#### The data ####

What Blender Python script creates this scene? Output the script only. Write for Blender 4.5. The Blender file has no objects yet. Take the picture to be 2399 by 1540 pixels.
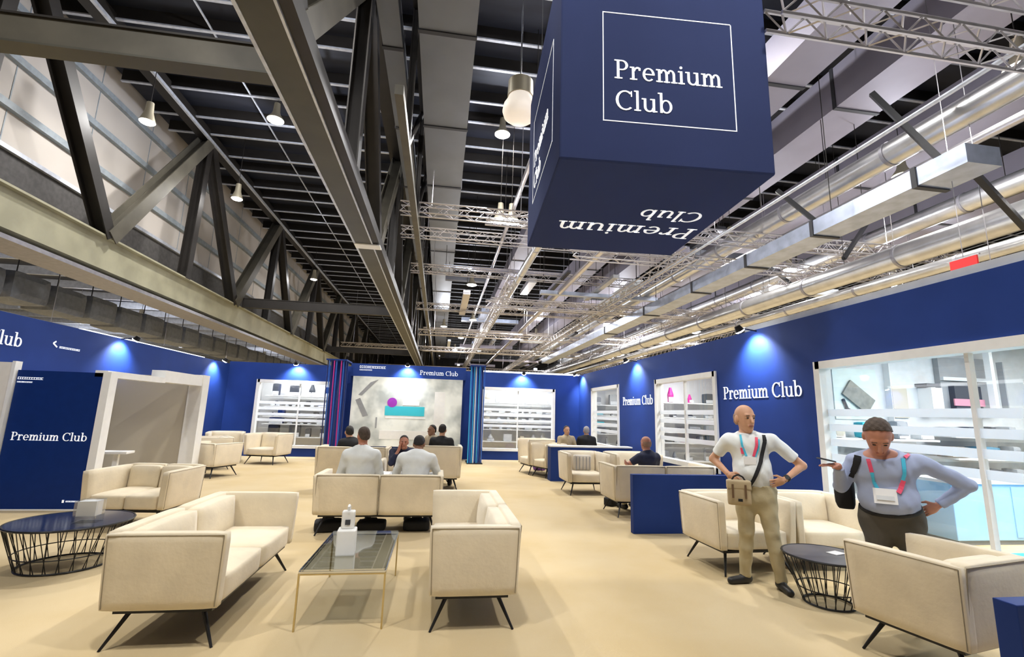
import bpy, bmesh, math, random
import numpy as np
from math import sin, cos, pi, radians, sqrt
from mathutils import Vector, Matrix
random.seed(7)
S = bpy.context.scene
C = S.collection
# ------------------------------------------------------------------ camera, world, exposure
F_, P_, YW, RL = 1106.84, 0.17893751, 0.14569778, 0.03000718
fwd = Vector((sin(YW)*cos(P_), cos(YW)*cos(P_), sin(P_)))
rt = Vector((cos(YW), -sin(YW), 0)); up = rt.cross(fwd)
R2 = cos(RL)*rt + sin(RL)*up; U2 = -sin(RL)*rt + cos(RL)*up
cam = bpy.data.cameras.new('camera'); co = bpy.data.objects.new('camera', cam); C.objects.link(co)
cam.sensor_width = 36; cam.sensor_fit = 'HORIZONTAL'; cam.lens = 36*F_/2399; cam.clip_end = 500; cam.clip_start = .05
M = Matrix((R2, U2, -fwd)).transposed().to_4x4(); M.translation = (0, 0, 1.6); co.matrix_world = M
S.camera = co
W = bpy.data.worlds.new('world'); S.world = W; W.use_nodes = True
W.node_tree.nodes['Background'].inputs[0].default_value = (.80, .86, 1, 1)
W.node_tree.nodes['Background'].inputs[1].default_value = .45
S.view_settings.view_transform = 'Standard'; S.view_settings.look = 'None'
S.view_settings.exposure = .40; S.view_settings.gamma = 1; S.view_settings.use_curve_mapping = False
HB_W = 190       # high bay lamp power
def ray(x, y): return fwd + R2*((x-1199.5)/F_) - U2*((y-770)/F_)
def hitX(x, y, v): d = ray(x, y); return Vector((0, 0, 1.6)) + d*(v/d.x)
def hitY(x, y, v): d = ray(x, y); return Vector((0, 0, 1.6)) + d*(v/d.y)
def hitZ(x, y, v): d = ray(x, y); return Vector((0, 0, 1.6)) + d*((v-1.6)/d.z)

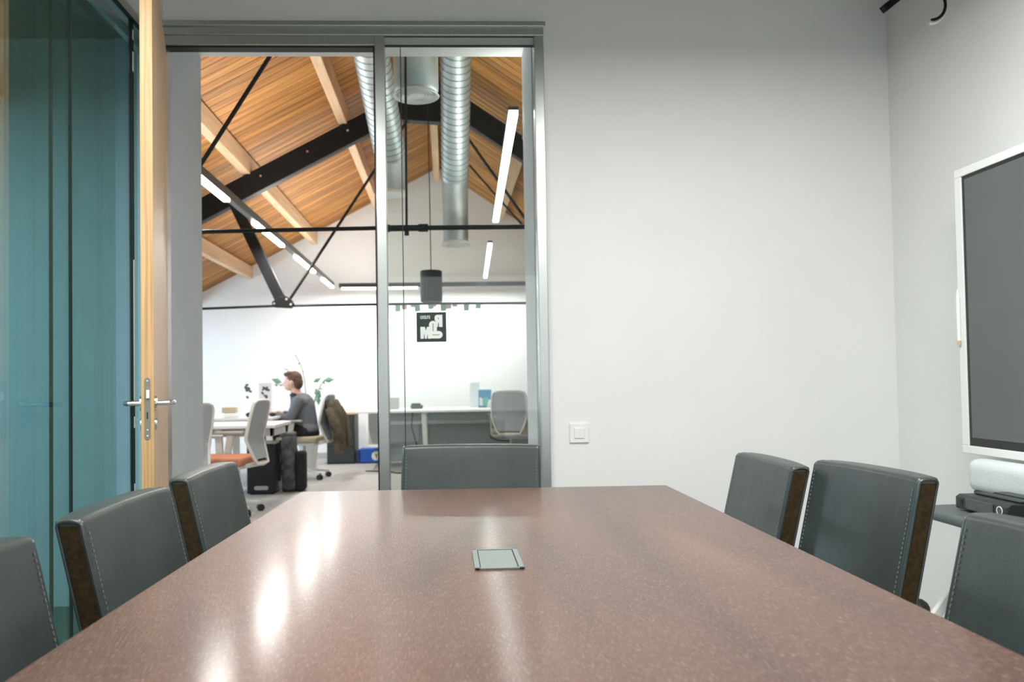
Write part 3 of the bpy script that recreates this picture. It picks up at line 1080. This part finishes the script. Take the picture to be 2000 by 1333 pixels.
mk('diagonal_rod', M().tube([(-1.50, 4.34, 1.885), (-1.234, 4.34, 2.280), (-.896, 4.34, 2.815), (-.3, 4.34, 3.73)], .012, 8), BLACKROD, t, smooth=True)
mk('diagonal_rod', M().tube([(.37, 4.34, 3.0), (.86, 4.34, 1.92)], .010, 8), BLACKROD, t, smooth=True)
t = root('tie_rod_diagonal', (0, 0, 0), 'thin dark rod running down behind the right light tube', 'rod')
mk('rod', M().tube([(.18, 6.6, 3.35), (.62, 7.6, 2.42)], .009, 8).v and M().tube([(.24, 7.6, 3.08), (.86, 7.6, 2.36)], .010, 8), BLACKROD, t, smooth=True)

# small paper tags hanging under the far tie rod
tx = [(-.452, 0), (-.39, 1), (-.305, 0), (-.268, 0), (-.14, 0), (-.11, 1), (-.02, 0), (.03, 1), (.09, 0), (.20, 0), (.315, 0)]
TAGL = ['pale green tag leftmost of the row under the far tie rod', 'pinkish tag second from the left under the far tie rod', 'pale green tag third from the left under far tie rod',
        'pale green tag fourth from the left under far tie rod', 'pale green tag left of the pinkish one beneath the black pendant', 'pinkish tag directly beneath the black pendant lamp',
        'pale green tag at the lower right corner of the black pendant', 'pinkish tag just right of the black pendant lamp', 'pale green tag third from the right end of the row',
        'pale green tag second from the right end of the row', 'pale green tag rightmost of the row under the tie rod']
for i, (x, kx) in enumerate(tx):
    zz = 1.824
    o = mk('paper_tag', M().box((-.026, -.001, -.062 + .02 * (i % 3)), (.026, .001, .0)), TAGP if kx else TAGG)
    o.location = (x, 7.885, zz - .004)
    o.rotation_euler = (0, random.uniform(-.1, .1), random.uniform(-.3, .3))
    tag(o, TAGL[i], 'tag', 'small paper tags under the tie rod')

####

# [Aim of the task]
Set down the lines of the records above exactly, apart from the pictures.

# [Task answer]
What Blender Python script creates this scene? Output the script only. Write for Blender 4.5. The Blender file has no objects yet. Take the picture to be 2399 by 1540 pixels.
import bpy, bmesh, math, random
import numpy as np
from math import sin, cos, pi, radians, sqrt
from mathutils import Vector, Matrix
random.seed(7)
S = bpy.context.scene
C = S.collection
# ------------------------------------------------------------------ camera, world, exposure
F_, P_, YW, RL = 1106.84, 0.17893751, 0.14569778, 0.03000718
fwd = Vector((sin(YW)*cos(P_), cos(YW)*cos(P_), sin(P_)))
rt = Vector((cos(YW), -sin(YW), 0)); up = rt.cross(fwd)
R2 = cos(RL)*rt + sin(RL)*up; U2 = -sin(RL)*rt + cos(RL)*up
cam = bpy.data.cameras.new('camera'); co = bpy.data.objects.new('camera', cam); C.objects.link(co)
cam.sensor_width = 36; cam.sensor_fit = 'HORIZONTAL'; cam.lens = 36*F_/2399; cam.clip_end = 500; cam.clip_start = .05
M = Matrix((R2, U2, -fwd)).transposed().to_4x4(); M.translation = (0, 0, 1.6); co.matrix_world = M
S.camera = co
W = bpy.data.worlds.new('world'); S.world = W; W.use_nodes = True
W.node_tree.nodes['Background'].inputs[0].default_value = (.80, .86, 1, 1)
W.node_tree.nodes['Background'].inputs[1].default_value = .45
S.view_settings.view_transform = 'Standard'; S.view_settings.look = 'None'
S.view_settings.exposure = .40; S.view_settings.gamma = 1; S.view_settings.use_curve_mapping = False
HB_W = 190       # high bay lamp power
def ray(x, y): return fwd + R2*((x-1199.5)/F_) - U2*((y-770)/F_)
def hitX(x, y, v): d = ray(x, y); return Vector((0, 0, 1.6)) + d*(v/d.x)
def hitY(x, y, v): d = ray(x, y); return Vector((0, 0, 1.6)) + d*(v/d.y)
def hitZ(x, y, v): d = ray(x, y); return Vector((0, 0, 1.6)) + d*((v-1.6)/d.z)

Write part 3 of the bpy script that recreates this picture. It picks up at line 1080. This part finishes the script. Take the picture to be 2000 by 1333 pixels.
mk('diagonal_rod', M().tube([(-1.50, 4.34, 1.885), (-1.234, 4.34, 2.280), (-.896, 4.34, 2.815), (-.3, 4.34, 3.73)], .012, 8), BLACKROD, t, smooth=True)
mk('diagonal_rod', M().tube([(.37, 4.34, 3.0), (.86, 4.34, 1.92)], .010, 8), BLACKROD, t, smooth=True)
t = root('tie_rod_diagonal', (0, 0, 0), 'thin dark rod running down behind the right light tube', 'rod')
mk('rod', M().tube([(.18, 6.6, 3.35), (.62, 7.6, 2.42)], .009, 8).v and M().tube([(.24, 7.6, 3.08), (.86, 7.6, 2.36)], .010, 8), BLACKROD, t, smooth=True)

# small paper tags hanging under the far tie rod
tx = [(-.452, 0), (-.39, 1), (-.305, 0), (-.268, 0), (-.14, 0), (-.11, 1), (-.02, 0), (.03, 1), (.09, 0), (.20, 0), (.315, 0)]
TAGL = ['pale green tag leftmost of the row under the far tie rod', 'pinkish tag second from the left under the far tie rod', 'pale green tag third from the left under far tie rod',
        'pale green tag fourth from the left under far tie rod', 'pale green tag left of the pinkish one beneath the black pendant', 'pinkish tag directly beneath the black pendant lamp',
        'pale green tag at the lower right corner of the black pendant', 'pinkish tag just right of the black pendant lamp', 'pale green tag third from the right end of the row',
        'pale green tag second from the right end of the row', 'pale green tag rightmost of the row under the tie rod']
for i, (x, kx) in enumerate(tx):
    zz = 1.824
    o = mk('paper_tag', M().box((-.026, -.001, -.062 + .02 * (i % 3)), (.026, .001, .0)), TAGP if kx else TAGG)
    o.location = (x, 7.885, zz - .004)
    o.rotation_euler = (0, random.uniform(-.1, .1), random.uniform(-.3, .3))
    tag(o, TAGL[i], 'tag', 'small paper tags under the tie rod')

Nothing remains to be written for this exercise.